The artist, who favors a vintage-casual look, from jeans and boots to fitted jackets and frills, fabricates the costumes that her portraiture subjects wear as she art-directs them in the woods. Next to the sewing machine in the studio were confections-in-progress like a fur collar mounted with cloth roses. With her Mass MoCA exhibition up — as well as an outdoor sculpture at Storm King, part of a collective show on climate change — she is back in research mode, starting the process toward her residency exhibition in the spring.

 

On her mind are hurricanes. This month, Ms. Hamilton watched from afar as Hurricane Michael walloped the north Florida coast and her home city. “Every hurricane season you feel more helpless being away,” she said. Her attunement to the sting of these storms is partly a rural inheritance: “My grandmother can tell you everything about climate change,” she said. But now her research takes her into the history of hurricanes — from the Galveston Hurricane of 1900 to this year’s Florence and Michael — and their impact on black communities.

 

She knows that after the Okeechobee Hurricane of 1928, which appears in Zora Neale Hurston’s “Their Eyes Were Watching God,” at least 1,600 black migrant laborers were buried in mass graves — archaeologists suspect many more.
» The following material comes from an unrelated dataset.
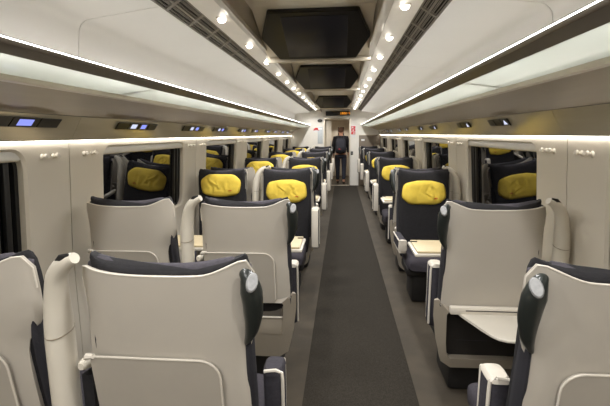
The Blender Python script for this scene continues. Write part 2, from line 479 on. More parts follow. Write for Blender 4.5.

Katrina, a shaping event for society and politics today, had precedents. “My concern is which communities are more vulnerable,” Ms. Hamilton said. “Which ones are given the least care, which ones are always on the wrong side of the levee; and how that relates to the history of power, and of the country.”

  

Ms. Hamilton’s sculpture at Storm King Art Center, through Nov. 11, involves stacks of white painted tambourines, a quintessential storytelling instrument; its title, “The peo-ple cried mer-cy in the storm,” quotes “Florida Storm,” a hymn by Judge Jackson that responded to another devastating hurricane, of 1926. Music, sacred and secular, has participated through history in the self-narration of African-Americans, and their resilience through trauma. In her forthcoming works, Ms. Hamilton envisions adding original sound works into ever more immersive environments.

 

Despite the gravity, she feels her art growing less heavy as her research advances. “I feel interested in going lighter with color, more ethereal, playing up the water theme,” she said. Even in trauma, after all, the land is beautiful. “So I want you to feel that. The lightness and beauty, but wait a minute — there’s something amiss, something that’s not quite right.”